Where do all these nonsense memes about the 2008 crash come from?


They were, they made a lot of money betting against the housing market while simultaneously selling the products they were shorting. But many banks were insolvent and would have toppled after Lehman if the government hadn’t stepped in, and operating in an environment where their partners were gone would’ve made things much more difficult for Goldman and JP Morgan. It’s not nonsense.


> JP Morgan and Goldman were completely solvent

Not really, both JPMC and GS had large insurance contracts with AIG. If AIG fell it would have quickly led to both JPMC and GS collapse too.

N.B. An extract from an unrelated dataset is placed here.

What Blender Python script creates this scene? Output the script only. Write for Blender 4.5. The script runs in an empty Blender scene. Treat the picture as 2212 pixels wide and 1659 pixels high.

Its called systematic risk for a reason.


> If AIG fell it would have quickly led to both JPMC and GS collapse too

Neither had enough exposure to fail due to AIG failing. Rita payouts to Goldman were less than $5bn, much of that being passed on to funds. I don’t recall numbers for JPM, but worst case they wouldn’t have been able to acquire like half of the banks they bought.


> Banking is ripe for disruption

How? Any disruptive service would have to interface with the legacy, non-disrputive players. Visa + Mastercard have a monopoly on credit transactions. First Data + company have a monopoly on debit transactions. The banking of America is still backed by COBOL + mainframes and it hasn't changed yet for a culmination of a bunch of reasons. I just don't know when it ever will...


Ripe because the current system is inefficient and stacked toward the power players. Robinhood has a lot of users because retail investors are desperate to invest money for a profit. The banks underwriting the deals scoop up all the best opportunities before it ever filters down to normal people. With the oppressive regulations on new banks that won’t change any time soon.